In this chart (click the link for an interactive, larger resolution version) from the cryosphere today we can see that we are on the 45th day in a row of daily record lows in sea ice area.
Note that this is area which is different from extent. Area refers to the actual ice cover, I am not sure of the details of how that is defined in practice, whereas extent refers to any ocean surface that contains 15% or more ice cover. Again, there will be technical details I am not familiar with for determining the edges of extent (e.g. grid size).
The extent at the moment is tracking below the 2007 record breaking year at this date, but above 2011′s reading at today’s date.
(Image from here.)
Also of interest is the exceptional surface melting that is being observed on Greenland’s Ice Sheet. From a NASA press release:
Measurements from three satellites showed that on July 8, about 40 percent of the ice sheet had undergone thawing at or near the surface. In just a few days, the melting had dramatically accelerated and an estimated 97 percent of the ice sheet surface had thawed by July 12.
This extent of surface melt has not been observed before in the satellite era and given the extreme nature of the long term warming in the region it may be just as exceptional as it seems. Also see this P3 post by Michael Tobis.
Item three on the agenda is the break-up of another large chunk from the tongue of the Petermann Glacier, also in Greenland.
One day later, at 09:30 UTC on July 17, Aqua spied a larger opening between the glacier and the iceberg, as well as some breakup of the thinner, downstream ice. The iceberg appears to have made a slight counter-clockwise turn. “The floating extension is breaking apart,” said Eric Rignot of NASA’s Jet Propulsion Laboratory and the University of California–Irvine. “It is not a collapse but it is certainly a significant event.”

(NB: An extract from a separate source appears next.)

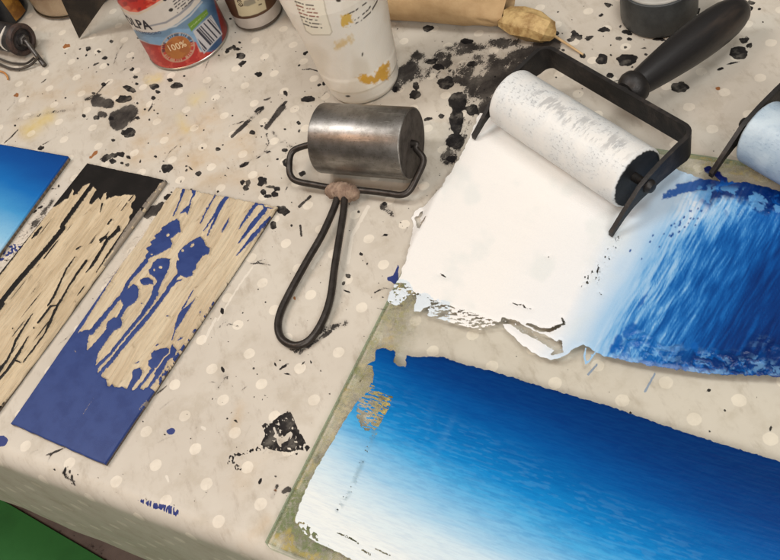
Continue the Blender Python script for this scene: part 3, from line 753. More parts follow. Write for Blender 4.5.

Konrad Steffen, director of the Swiss Federal Institute for Forest, Snow, and Landscape Research WSL, estimated that this iceberg was roughly half the size of the ice island that calved off of Petermann in 2010.
None of these things are predicted to happen this early/at this rate/this suddenly by the IPCC “alarmists”. It is becoming more and more clear that they are probably not being alarmist enough!